Сергей Капица , профессор, вице-президент РАЕН, «присяжный заседатель» проекта: «Сравните два дома - дом, который можно создать из творчества Пушкина, и дом Достоевского. И ответьте: мы бы хотели жить в доме Достоевского?»

Игорь Волгин: «Ни Пушкин, ни Достоевский не сулят нам квартиры с тёплым ватерклозетом и прочими замечательными удобствами (в отличие, скажем, от социальных утопистов). Я имею в виду в том числе и душевный комфорт, исключающий «больную совесть». У художников, говоря словами Бориса Пастернака, - лишь «образ мира, в слове явленный». А дом сооружаем мы сами. Если мы будем возводить его без учёта «технологий» Достоевского, его морального опыта, мир будет подвержен чудовищным опасностям, а построенный дом, рухнув, погребёт нас под своими обломками».

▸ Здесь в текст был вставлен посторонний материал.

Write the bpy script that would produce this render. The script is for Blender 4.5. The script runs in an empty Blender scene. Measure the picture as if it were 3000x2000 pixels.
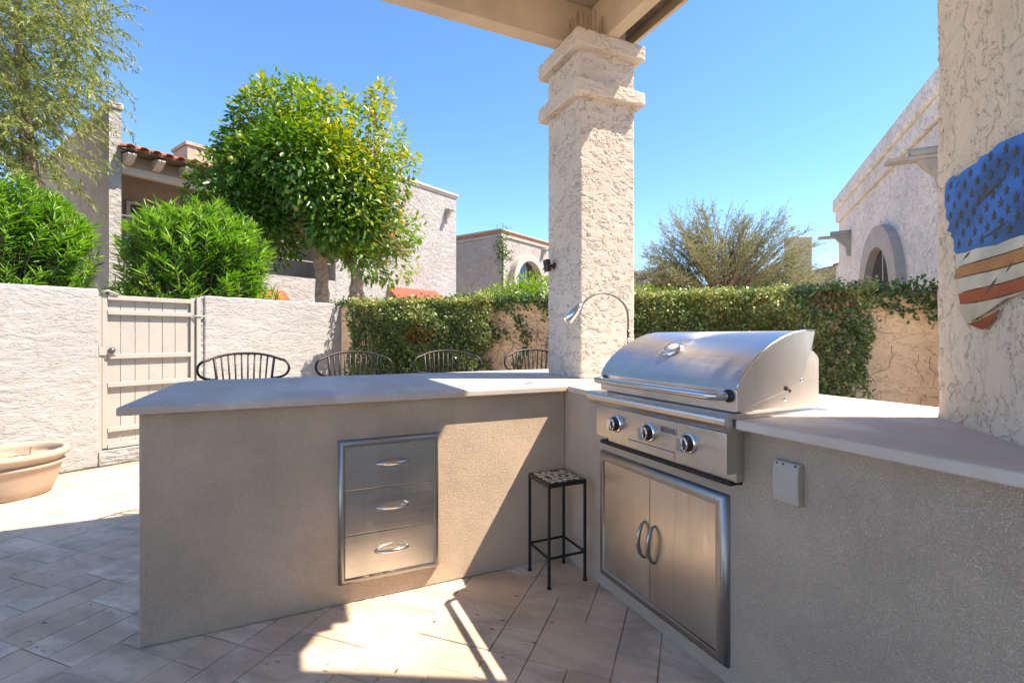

7 фактов из жизни Достоевского

4 года

Достоевский провёл на каторге - он был «чернорабочим» в Омской крепости.

600 рублей

выделил Достоевскому в 1865 г. Литературный фонд, чтобы писатель оплатил свои долги. Иначе ему грозила опись имущества.

Почти 10 лет

Достоевский играл в рулетку (некоторые периоды - ежедневно), надеясь выиграть и разбогатеть. В 1871 г. он покончил с игроманией.

4 ребёнка

было у писателя, двое из них умерли в младенчестве.

15 минут

длилась овация писателю, когда в 1879 г. он впервые публично прочёл фрагменты из романа «Братья Карамазовы».

5 лет

издавал Достоевский ежемесячные «Дневники писателя». Читатели завалили его письмами с изъявлениями благодарности.

9 романов

18 повестей и рассказов, а также десятки фельетонов и статей - литературное наследие писателя.